Biden and Bachelet
U.S. Vice President Joe Biden is welcomed by Chile's President Michelle Bachelet outside La Moneda Presidential Palace in Santiago March 28, 2009. REUTERS/Ivan Alvarado

A senior official in the Obama administration told AFP on Friday that US Vice President Joe Biden will use his visit to Chile this Sunday to discuss ongoing unrest in Venezuela with Chilean President Michelle Bachelet and several other Latin American leaders who also plan to attend Bachelet’s inauguration. “Venezuela will be at or near the top of all the meetings,” said the official, adding that Biden would seek to address “worry from across the region” regarding detentions of protestors “for expressing their opinion or for exercising their right to assemble”.

According to El Universal, Venezuelan attorney general Luisa Ortega Díaz said in a television interview on Friday that since the beginning of February, 1,603 people had been arrested in connection with protests across the country.
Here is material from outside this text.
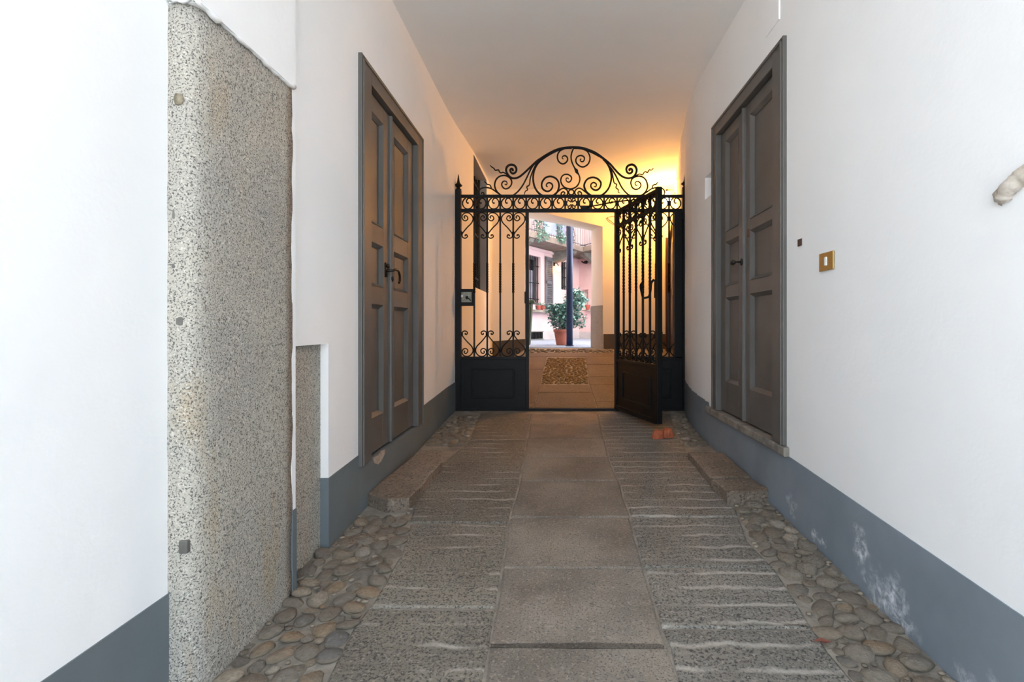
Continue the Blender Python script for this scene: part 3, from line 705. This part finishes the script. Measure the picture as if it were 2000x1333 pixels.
ra = [TA(p) for p in ((1080, 118), (1280, 128), (1480, 195), (1640, 275))]+[TR(p) for p in ((110, 275), (235, 440), (300, 600), (322, 740), (310, 860), (270, 1000), (200, 1110), (100, 1200), (0, 1248))]+[TA(p) for p in ((1600, 1268), (1500, 1232), (1400, 1150), (1348, 1040), (1355, 950), (1420, 852), (1530, 810), (1640, 830), (1722, 900), (1742, 970), (1710, 1062), (1640, 1112), (1570, 1100), (1508, 1040), (1510, 970), (1570, 930), (1632, 970), (1615, 1032), (1575, 1020))]
scroll(ra, None, .011)
scroll([(900, 122), (790, 170), (730, 240), (710, 320), (725, 400), (770, 460), (840, 490), (910, 460), (952, 395), (940, 330), (890, 295), (838, 312), (825, 352), (855, 376)], TA)
scroll([(1280, 125), (1400, 180), (1460, 260), (1482, 340), (1470, 430), (1420, 510), (1320, 562), (1230, 535), (1160, 465), (1148, 390), (1180, 322), (1260, 290), (1330, 315), (1352, 370), (1322, 432), (1270, 432), (1250, 390), (1278, 370)], TA)
stem = scroll([(1095, 118), (1050, 230), (1035, 330), (1050, 430), (1095, 540), (1165, 650), (1215, 740), (1242, 830), (1230, 920), (1180, 1010), (1100, 1065), (1000, 1082), (890, 1050), (820, 980), (790, 890), (810, 800), (870, 745), (950, 738), (1020, 775), (1047, 830), (1020, 900), (970, 922), (925, 892), (918, 840), (955, 820), (972, 852)], TA)
w = [TA(p) for p in ((1085, 530), (1140, 590), (1198, 630), (1215, 760), (1135, 690))]
MB().quadbox([G(x, y, -.008) for x, y in w], [G(x, y, .008) for x, y in w]).build('leaf_bud', 'iron', stem)
lw = [(600, 1240), (740, 1130), (800, 1085), (870, 1068), (940, 1115), (957, 1188), (920, 1245), (860, 1262), (808, 1235), (803, 1180), (850, 1150), (886, 1175), (870, 1208), (850, 1198)]
scroll(lw, TA); scroll([(2*1040-x, y-4) for x, y in lw], TA)
gpart('ring', MB().tube([G(*TA((1040+62*math.cos(a), 1160+62*math.sin(a)))) for a in [i*math.pi/10 for i in range(20)]], .008, 6, True), smooth=True)
scroll([(1700, 245), (1600, 340), (1480, 450), (1390, 610), (1300, 800), (1200, 980), (1080, 1130), (930, 1240), (780, 1268), (640, 1215), (540, 1120), (488, 1010), (488, 900), (530, 800), (610, 730), (720, 705), (820, 730), (900, 800), (928, 890), (895, 980), (820, 1045), (740, 1050), (680, 990), (668, 920), (710, 858), (780, 860), (806, 910), (780, 952), (745, 930)], TL, .009)
scroll([(110, 290), (220, 410), (330, 540), (430, 700), (510, 860), (600, 1030), (720, 1170), (850, 1242), (960, 1258), (1100, 1220), (1210, 1130), (1262, 1010), (1240, 870), (1170, 770), (1060, 725), (950, 740), (860, 800), (828, 900), (860, 1010), (940, 1070), (1030, 1050), (1087, 980), (1070, 900), (1000, 860), (938, 900), (960, 962), (1005, 950)], TR, .009)
for T, pts in ((TL, [(830, 710), (770, 660), (700, 625), (640, 640), (600, 600), (580, 560), (500, 570), (460, 520), (400, 480), (370, 440)]),
               (TL, [(400, 1050), (375, 980), (340, 945), (290, 940), (260, 900), (230, 875), (205, 868)]),
               (TL, [(1620, 330), (1545, 440), (1470, 600), (1410, 780), (1385, 950), (1318, 1000), (1338, 1080), (1280, 1120), (1245, 1215)]),
               (TR, [(930, 735), (1000, 690), (1060, 670), (1130, 690), (1170, 630), (1210, 605), (1260, 630), (1310, 560), (1360, 570), (1415, 515)]),
               (TR, [(200, 400), (300, 540), (350, 680), (390, 890), (460, 940), (440, 1020), (500, 1080), (500, 1140), (548, 1165)])):
    scroll(pts, T, .0075, True, 'tendril')
low = [(700, 1250), (560, 1160), (440, 1075), (330, 1030), (220, 1020), (120, 1050), (70, 1110), (70, 1190), (130, 1240), (200, 1220), (196, 1160), (150, 1150), (140, 1192)]
scroll(low, TL); scroll([(2*1116.5-TL(p)[0], TL(p)[1]) for p in low], None)
scroll([(2*1116.5-TL(p)[0], TL(p)[1]) for p in ((400, 1050), (375, 980), (340, 945), (290, 940), (260, 900), (230, 875))], None, .0075, True, 'tendril')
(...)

Of that number, she said, 35 were released without charges and 92 are still in police custody. “We also have recorded 318 people wounded, of which 237 are civilians and 81 members of the GNB [the National Guard] or PNB [federal police],” Ortega Díaz said.

The Obama administration official said that apart from attending the ceremony of Bachelet, Biden has scheduled meetings with presidents Ollanta Humala of Peru, Juan Manuel Santos of Colombia, and Enrique Peña Nieto of Mexico, with whom he will argue that the situation “will require the mediation of a third party” – a role for which Uruguay’s José Mujica has volunteered himself if both sides call for it.

Dominican Today reports that during his visit next Wednesday to the Dominican Republic, Biden plans to discuss a recent ruling from that country’s Constitutional Court which human rights observers say could strip as many as a quarter of a million Dominicans of citizenship. The official said that the Obama administration has expressed "deep concern with the citizenship status of people who’ve lived in the Dominican Republic, including those with close ties to the country" and worry that the decision affect "several thousand people." The Constitutional Court had ordered the Dominican government to review birth records and revoke the citizenship of those whose descendants arrived in the country after 1929. The ruling has been widely condemned internationally as discriminatory toward those of Haitian descent.